• **Task description**
Keep only the lines from the top of the listing through the one with "hook(*HK3, 'black disc", and reproduce them unaltered.

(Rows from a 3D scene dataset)
** START **

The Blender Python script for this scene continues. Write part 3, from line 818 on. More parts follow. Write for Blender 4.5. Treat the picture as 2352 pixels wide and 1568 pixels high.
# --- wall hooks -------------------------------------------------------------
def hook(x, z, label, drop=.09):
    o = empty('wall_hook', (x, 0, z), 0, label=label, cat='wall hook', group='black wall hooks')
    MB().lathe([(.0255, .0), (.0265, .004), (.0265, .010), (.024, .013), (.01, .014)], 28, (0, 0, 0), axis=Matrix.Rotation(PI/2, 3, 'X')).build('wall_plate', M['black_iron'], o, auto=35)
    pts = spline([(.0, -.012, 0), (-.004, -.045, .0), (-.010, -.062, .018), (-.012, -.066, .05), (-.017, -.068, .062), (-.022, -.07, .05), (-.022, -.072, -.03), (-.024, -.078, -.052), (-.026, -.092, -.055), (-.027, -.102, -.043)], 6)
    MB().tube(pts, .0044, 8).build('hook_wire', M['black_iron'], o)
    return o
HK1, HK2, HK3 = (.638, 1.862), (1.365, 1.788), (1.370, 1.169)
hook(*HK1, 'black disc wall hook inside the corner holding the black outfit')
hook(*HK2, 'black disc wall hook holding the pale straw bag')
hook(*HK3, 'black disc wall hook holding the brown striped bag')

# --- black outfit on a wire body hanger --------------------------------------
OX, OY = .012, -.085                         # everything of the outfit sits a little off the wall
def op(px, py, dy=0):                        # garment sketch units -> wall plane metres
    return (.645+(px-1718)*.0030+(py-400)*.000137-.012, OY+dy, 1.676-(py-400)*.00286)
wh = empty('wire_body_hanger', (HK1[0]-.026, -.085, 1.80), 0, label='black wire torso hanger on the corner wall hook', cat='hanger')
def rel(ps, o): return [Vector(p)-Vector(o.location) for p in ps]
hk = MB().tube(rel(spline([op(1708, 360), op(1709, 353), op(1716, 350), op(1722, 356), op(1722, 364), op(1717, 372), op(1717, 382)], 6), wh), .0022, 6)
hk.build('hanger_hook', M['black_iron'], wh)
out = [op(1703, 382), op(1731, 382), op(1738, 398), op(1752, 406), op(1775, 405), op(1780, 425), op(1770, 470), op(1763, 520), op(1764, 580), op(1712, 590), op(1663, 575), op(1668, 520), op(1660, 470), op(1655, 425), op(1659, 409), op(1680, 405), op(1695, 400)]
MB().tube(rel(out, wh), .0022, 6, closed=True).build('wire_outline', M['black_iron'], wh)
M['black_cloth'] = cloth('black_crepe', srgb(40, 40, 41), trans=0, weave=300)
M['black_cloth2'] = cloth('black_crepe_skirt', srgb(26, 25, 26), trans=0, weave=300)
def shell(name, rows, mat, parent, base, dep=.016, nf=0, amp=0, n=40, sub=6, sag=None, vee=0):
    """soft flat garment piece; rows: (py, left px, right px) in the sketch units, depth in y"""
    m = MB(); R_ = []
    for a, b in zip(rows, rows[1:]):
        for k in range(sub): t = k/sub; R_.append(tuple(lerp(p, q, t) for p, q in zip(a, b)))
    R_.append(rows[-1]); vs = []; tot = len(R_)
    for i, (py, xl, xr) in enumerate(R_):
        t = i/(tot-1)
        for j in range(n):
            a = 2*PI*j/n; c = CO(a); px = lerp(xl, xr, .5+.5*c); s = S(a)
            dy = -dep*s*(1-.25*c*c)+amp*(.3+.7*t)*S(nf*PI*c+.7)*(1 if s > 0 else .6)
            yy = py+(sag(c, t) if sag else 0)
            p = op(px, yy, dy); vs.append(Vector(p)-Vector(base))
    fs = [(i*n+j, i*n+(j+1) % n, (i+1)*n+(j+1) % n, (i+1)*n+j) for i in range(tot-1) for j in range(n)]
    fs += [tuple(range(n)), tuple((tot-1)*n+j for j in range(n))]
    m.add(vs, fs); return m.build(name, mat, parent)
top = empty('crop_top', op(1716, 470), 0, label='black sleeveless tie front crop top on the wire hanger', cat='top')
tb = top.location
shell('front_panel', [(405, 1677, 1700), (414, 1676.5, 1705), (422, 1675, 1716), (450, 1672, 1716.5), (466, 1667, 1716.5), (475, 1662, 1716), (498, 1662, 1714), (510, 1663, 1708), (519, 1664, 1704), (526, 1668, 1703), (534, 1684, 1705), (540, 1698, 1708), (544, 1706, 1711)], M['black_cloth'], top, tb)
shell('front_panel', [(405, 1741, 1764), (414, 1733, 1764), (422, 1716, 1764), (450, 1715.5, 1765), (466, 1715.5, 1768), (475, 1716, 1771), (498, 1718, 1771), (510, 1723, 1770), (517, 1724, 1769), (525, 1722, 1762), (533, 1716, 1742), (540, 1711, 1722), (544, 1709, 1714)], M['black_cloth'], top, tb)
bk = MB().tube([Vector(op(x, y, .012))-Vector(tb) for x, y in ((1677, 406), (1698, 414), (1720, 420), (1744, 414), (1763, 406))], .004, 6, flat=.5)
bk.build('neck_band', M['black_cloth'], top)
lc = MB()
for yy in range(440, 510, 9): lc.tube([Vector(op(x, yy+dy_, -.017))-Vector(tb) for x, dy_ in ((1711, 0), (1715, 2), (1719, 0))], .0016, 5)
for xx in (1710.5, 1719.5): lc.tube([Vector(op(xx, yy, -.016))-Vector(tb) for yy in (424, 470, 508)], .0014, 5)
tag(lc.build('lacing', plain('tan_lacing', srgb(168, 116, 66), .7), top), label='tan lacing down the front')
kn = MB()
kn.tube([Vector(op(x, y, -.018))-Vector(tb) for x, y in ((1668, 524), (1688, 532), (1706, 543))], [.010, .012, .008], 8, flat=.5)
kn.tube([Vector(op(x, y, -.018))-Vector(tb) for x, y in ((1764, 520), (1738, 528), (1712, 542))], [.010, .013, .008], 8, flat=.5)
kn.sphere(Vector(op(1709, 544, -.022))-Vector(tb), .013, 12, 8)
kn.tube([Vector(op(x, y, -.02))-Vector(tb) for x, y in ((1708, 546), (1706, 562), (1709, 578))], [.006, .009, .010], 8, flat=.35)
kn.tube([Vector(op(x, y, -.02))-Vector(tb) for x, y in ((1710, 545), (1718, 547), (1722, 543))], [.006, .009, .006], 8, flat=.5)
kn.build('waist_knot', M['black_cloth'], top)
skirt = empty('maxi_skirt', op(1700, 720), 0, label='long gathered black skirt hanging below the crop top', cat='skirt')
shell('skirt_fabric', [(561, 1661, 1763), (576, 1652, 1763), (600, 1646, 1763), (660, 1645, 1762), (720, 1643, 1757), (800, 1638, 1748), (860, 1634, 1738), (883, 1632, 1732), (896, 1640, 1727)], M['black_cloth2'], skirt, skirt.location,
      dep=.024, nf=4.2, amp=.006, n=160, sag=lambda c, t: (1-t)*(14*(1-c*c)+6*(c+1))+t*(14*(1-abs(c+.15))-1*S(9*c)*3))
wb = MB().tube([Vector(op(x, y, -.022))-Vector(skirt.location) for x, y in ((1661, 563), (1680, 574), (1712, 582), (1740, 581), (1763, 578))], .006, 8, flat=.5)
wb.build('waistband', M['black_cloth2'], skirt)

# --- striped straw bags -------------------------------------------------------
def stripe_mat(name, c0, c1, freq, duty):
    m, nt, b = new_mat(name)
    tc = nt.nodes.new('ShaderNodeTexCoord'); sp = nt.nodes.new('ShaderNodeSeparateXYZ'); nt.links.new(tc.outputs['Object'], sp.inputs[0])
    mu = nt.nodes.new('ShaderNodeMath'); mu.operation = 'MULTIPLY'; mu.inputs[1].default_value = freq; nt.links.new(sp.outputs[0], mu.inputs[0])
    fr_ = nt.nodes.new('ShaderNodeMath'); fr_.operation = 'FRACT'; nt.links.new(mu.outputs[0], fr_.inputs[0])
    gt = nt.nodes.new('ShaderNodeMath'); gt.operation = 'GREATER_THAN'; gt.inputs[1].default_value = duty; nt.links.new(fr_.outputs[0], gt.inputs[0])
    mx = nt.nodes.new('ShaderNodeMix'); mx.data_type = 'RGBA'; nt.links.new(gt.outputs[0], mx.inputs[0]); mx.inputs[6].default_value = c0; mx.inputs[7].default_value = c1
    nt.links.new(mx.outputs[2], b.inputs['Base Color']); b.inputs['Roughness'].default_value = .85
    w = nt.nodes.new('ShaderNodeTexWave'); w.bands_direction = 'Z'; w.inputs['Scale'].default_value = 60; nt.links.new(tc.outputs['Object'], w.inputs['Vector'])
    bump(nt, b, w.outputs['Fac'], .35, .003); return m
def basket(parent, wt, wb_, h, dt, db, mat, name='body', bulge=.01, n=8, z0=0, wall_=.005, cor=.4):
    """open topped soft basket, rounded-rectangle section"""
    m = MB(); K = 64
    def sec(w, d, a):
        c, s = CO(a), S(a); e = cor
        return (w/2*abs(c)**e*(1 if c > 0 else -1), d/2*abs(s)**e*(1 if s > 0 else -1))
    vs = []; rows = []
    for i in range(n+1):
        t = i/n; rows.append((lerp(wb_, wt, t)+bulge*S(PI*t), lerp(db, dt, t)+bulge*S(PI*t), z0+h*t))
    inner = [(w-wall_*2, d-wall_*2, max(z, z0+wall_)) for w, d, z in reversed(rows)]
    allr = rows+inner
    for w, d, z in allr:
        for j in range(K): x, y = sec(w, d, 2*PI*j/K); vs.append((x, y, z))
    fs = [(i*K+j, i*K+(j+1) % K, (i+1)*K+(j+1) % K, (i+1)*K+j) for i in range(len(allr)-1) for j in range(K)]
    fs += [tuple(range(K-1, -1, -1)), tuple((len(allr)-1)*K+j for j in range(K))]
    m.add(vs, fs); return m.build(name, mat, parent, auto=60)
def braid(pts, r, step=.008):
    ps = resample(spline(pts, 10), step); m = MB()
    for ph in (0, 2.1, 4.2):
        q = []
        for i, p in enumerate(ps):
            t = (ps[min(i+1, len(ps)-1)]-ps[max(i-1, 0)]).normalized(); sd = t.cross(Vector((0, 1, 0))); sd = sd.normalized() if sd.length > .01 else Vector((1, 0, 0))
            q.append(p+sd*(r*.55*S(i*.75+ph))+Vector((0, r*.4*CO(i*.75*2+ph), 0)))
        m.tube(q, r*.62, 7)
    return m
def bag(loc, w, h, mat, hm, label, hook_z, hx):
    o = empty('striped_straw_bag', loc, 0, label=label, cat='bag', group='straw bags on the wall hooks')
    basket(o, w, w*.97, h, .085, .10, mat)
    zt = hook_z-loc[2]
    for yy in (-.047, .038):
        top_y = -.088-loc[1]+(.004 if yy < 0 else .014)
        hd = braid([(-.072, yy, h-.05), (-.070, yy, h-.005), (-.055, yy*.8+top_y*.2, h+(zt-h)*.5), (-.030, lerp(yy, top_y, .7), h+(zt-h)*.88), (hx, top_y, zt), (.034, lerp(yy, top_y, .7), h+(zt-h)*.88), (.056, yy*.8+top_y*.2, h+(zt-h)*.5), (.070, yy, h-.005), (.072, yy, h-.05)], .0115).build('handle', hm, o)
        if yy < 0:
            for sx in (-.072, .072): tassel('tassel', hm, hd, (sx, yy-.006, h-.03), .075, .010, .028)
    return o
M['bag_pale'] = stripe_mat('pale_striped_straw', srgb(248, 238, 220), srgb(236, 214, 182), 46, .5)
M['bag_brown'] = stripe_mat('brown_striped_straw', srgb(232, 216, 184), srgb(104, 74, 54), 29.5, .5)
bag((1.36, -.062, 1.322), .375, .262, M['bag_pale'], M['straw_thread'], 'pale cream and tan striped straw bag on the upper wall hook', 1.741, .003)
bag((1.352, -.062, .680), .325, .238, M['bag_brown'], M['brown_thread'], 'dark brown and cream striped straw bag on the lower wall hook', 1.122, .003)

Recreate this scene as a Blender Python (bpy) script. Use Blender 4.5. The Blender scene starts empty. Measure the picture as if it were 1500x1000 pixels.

** END **

• **Written reply**
The Blender Python script for this scene continues. Write part 3, from line 818 on. More parts follow. Write for Blender 4.5. Treat the picture as 2352 pixels wide and 1568 pixels high.
# --- wall hooks -------------------------------------------------------------
def hook(x, z, label, drop=.09):
    o = empty('wall_hook', (x, 0, z), 0, label=label, cat='wall hook', group='black wall hooks')
    MB().lathe([(.0255, .0), (.0265, .004), (.0265, .010), (.024, .013), (.01, .014)], 28, (0, 0, 0), axis=Matrix.Rotation(PI/2, 3, 'X')).build('wall_plate', M['black_iron'], o, auto=35)
    pts = spline([(.0, -.012, 0), (-.004, -.045, .0), (-.010, -.062, .018), (-.012, -.066, .05), (-.017, -.068, .062), (-.022, -.07, .05), (-.022, -.072, -.03), (-.024, -.078, -.052), (-.026, -.092, -.055), (-.027, -.102, -.043)], 6)
    MB().tube(pts, .0044, 8).build('hook_wire', M['black_iron'], o)
    return o
HK1, HK2, HK3 = (.638, 1.862), (1.365, 1.788), (1.370, 1.169)
hook(*HK1, 'black disc wall hook inside the corner holding the black outfit')
hook(*HK2, 'black disc wall hook holding the pale straw bag')
hook(*HK3, 'black disc wall hook holding the brown striped bag')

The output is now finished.